Zwangsexil für Dauerrivalinnen
Bangladeschs Übergangsregierung will sich wichtiger Widersacherinnen entledigen
Von Hilmar König, Delhi *
In Bangladesch hat ein Gericht am Sonntag (22. April) Haftbefehl gegen Sheikh Hasina Wajed wegen
Mordverdachts erlassen. Die Oppositionsführerin hatte angekündigt, sie wolle trotz eines
Einreiseverbots nach Dhaka zurückkehren. Die Übergangsregierung will sie und Khaleda Zia,
ebenfalls Ex-Regierungschefin, ins Exil zwingen.

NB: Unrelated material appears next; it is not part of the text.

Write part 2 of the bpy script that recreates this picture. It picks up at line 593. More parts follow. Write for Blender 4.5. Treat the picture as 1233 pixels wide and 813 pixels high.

Fakhruddin Ahmed, der seit dem 12. Januar als Regierungschef fungiert, scheint sich aller wichtigen
politischen Widersacher entledigen zu wollen. Rund 160 Politiker ließ er im Zuge seiner
Antikorruptionskampagne bereits hinter Schloss und Riegel bringen. Zuletzt nahm er auch die
beiden Dauerkontrahentinnen Sheikh Hasina Wajed, Chefin der größten politischen Partei Awami-
Liga, und Khaleda Zia, Vorsitzende der Nationalistischen Partei BNP, ins Visier. Während Hasina
Wajed die Rückkehr aus den USA untersagt wurde, wollen die Behörden auch ihre Rivalin Zia ins
Zwangsexil schicken. Beide Frauen regierten seit 1991 abwechselnd das Land und werden von der
jetzigen Verwaltung gleichermaßen für die politische und soziale Misere verantwortlich gemacht. Ihre
blutigen Rivalitäten führten dazu, dass Staatspräsident Iajuddin Ahmed sich Ende 2006 selbst zum
Regierungschef erhob, im Januar auf Druck des Militärs den Ausnahmezustand erklärte und danach
»Chefberater« Fakhruddin Ahmed ans Ruder brachte.
Ziel der vom Militär initiierten Aktion war es angeblich, Bedingungen für faire Wahlen zu schaffen, die am 22. Januar stattfinden sollten. Doch Fakhruddin Ahmed will erst die politische Szene säubern, die Wählerlisten überarbeiten, die Wahlkommission umbilden und das Wahlsystem reformieren. Inzwischen heißt es, ein neues Parlament könne frühestens Ende 2008 gewählt werden.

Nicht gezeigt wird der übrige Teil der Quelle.